Exploring Bitcoin as Money

I want to honor that there are many who would and do disagree with my perspective here. I also want to honor that my perspective is well-informed and based on my decades of experience with technology and investments. With that in mind…

Bitcoin has all the money properties of gold including being superior to gold in each of those ways… except that it does not have gold’s 6000 year history as a store of value and money. This whitepaper by Fidelity goes over that:

bitcoin-first.pdf (1.6 MB)

My perspective is this: bitcoin is in a class and category of its own. It’s open source. It’s free to participate. No one has any more “say” within the bitcoin network just because they have more bitcoin. Work is involved. It’s decentralized. We trust the math and the code and the protocol – NOT “powerful” people. It aligns incentives for everyone involved, across the planet, without regard to status or any of the identities people seem to focus on. It’s proven useful. It’s proven resilient. The network is 24/7, producing block after block after block for over a decade with no downtime. You can even run your own FULL bitcoin node (and 30,000+ people do) on a $300 computer from your home to help validate and provide resilience to the network (I don’t yet, but I will someday).

Like the internet, bitcoin is engineered to survive attacks. Very key point. The internet can be attacked. It is attacked every day, every microsecond in fact! yet it endures and is, honestly, surprisingly reliable and robust. Bitcoin’s core principles are simplicity and security – which go together.

I believe it is useful to consider at this time that ALL other cryptocurrencies are investments in projects with an intention to earn a profit… not as “money.”

If you start engaging with people who are passionate about bitcoin, you will hear from some the term shitcoins used to apply to anything other than bitcoin. Why? Because cryptos often proclaim themselves “better than bitcoin” while making significant tradeoffs (and not disclosing them) or glossing over their importance. Also, with 1000+ coins out there, some are absolute scams. Others have their initial value “pumped” by promoters so insiders can “dump” them before the value craters.

Early in any new technology’s life cycle, there is speculation. Speculation (and both the optimism and often greed that can drive it) is not inherently bad. But it IS why I left the space back in 2018. The speculation was buffeting me and making me lose my balance, honestly. I didn’t have enough grounding in the difference between bitcoin (which I energetically found attractive) and all the other initial cone offerings (ICOs) that were flooding the market and distracting most people.

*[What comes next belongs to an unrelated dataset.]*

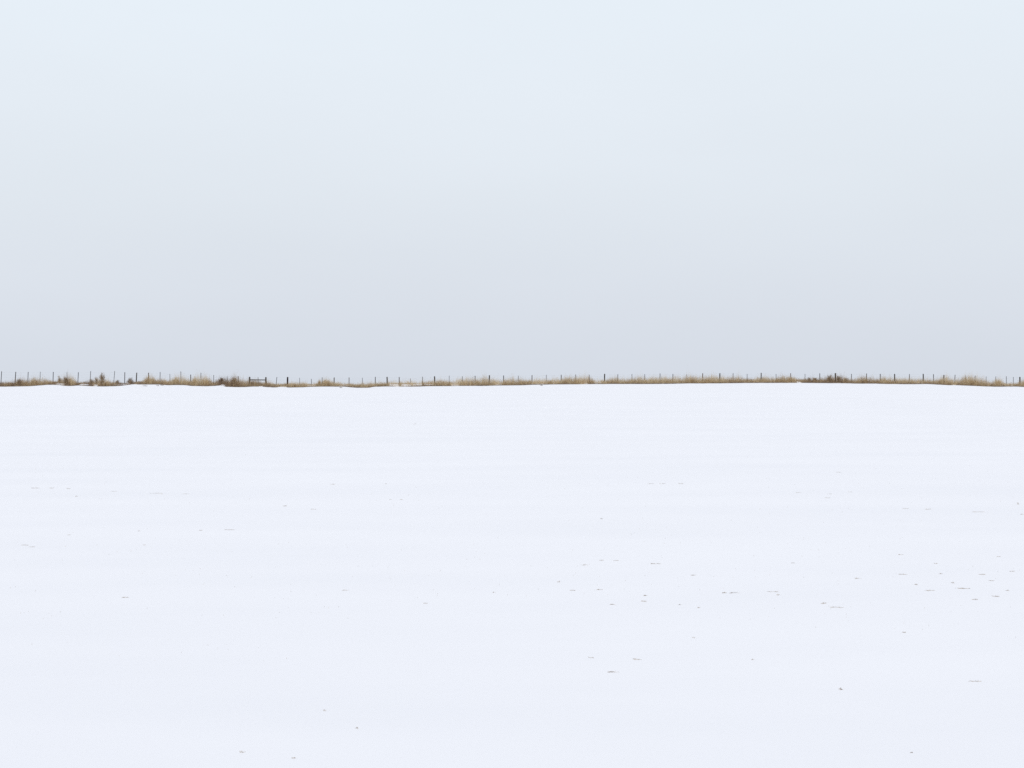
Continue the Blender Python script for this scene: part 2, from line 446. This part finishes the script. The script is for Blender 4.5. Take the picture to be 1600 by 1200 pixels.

Today, there are some real projects out there. Ethereum is a real project, and there are a lot of people building on it today. Other Ethereum competitors are out there, too. What I can tell you about Ethereum is that there is a massive technological risk there that I can see clearly and most others are glossing over. They have been promising things for many years that have not come to fruition and it has all the red flags of a technology transition that “may fail” – whether gracefully or catastrophically.

Of course, Tesla was at that same place between the release of their Model S before the Model 3 was released and in mass production to much acclaim. But there IS a difference between “money” and “investment” – even though I believe we’ve been FORCED into making investments when what many want for their “money” is long-term holding of value. Meaning, if I work for a day and store the fruits of that labor, can I come back in 4 years or 40 years and get BACK a “day’s worth.”

I like some of the projects for what they might do over time. But my own personal nature is to RARELY be speculative – and only around things where the energy is something I really and truly want to boost and it’s okay if it goes to zero – because the project matters. I invested in Tesla AFTER the Model 3. I started moving energy into bitcoin for the Family Freedom Fund only after companies like Tesla started holding bitcoin on their balance sheet.

Yes, earlier gives more room for spectacular “returns.” I’ve just been burned in a prior part of my life chasing that, so today I look for technologies that are solid and look like they are highly likely to “cross the chasm” to widespread adoption. Tesla electric cars (and more), Yes. I say bitcoin YES, too. And this is where discernment and clarity really matter for each of us individually.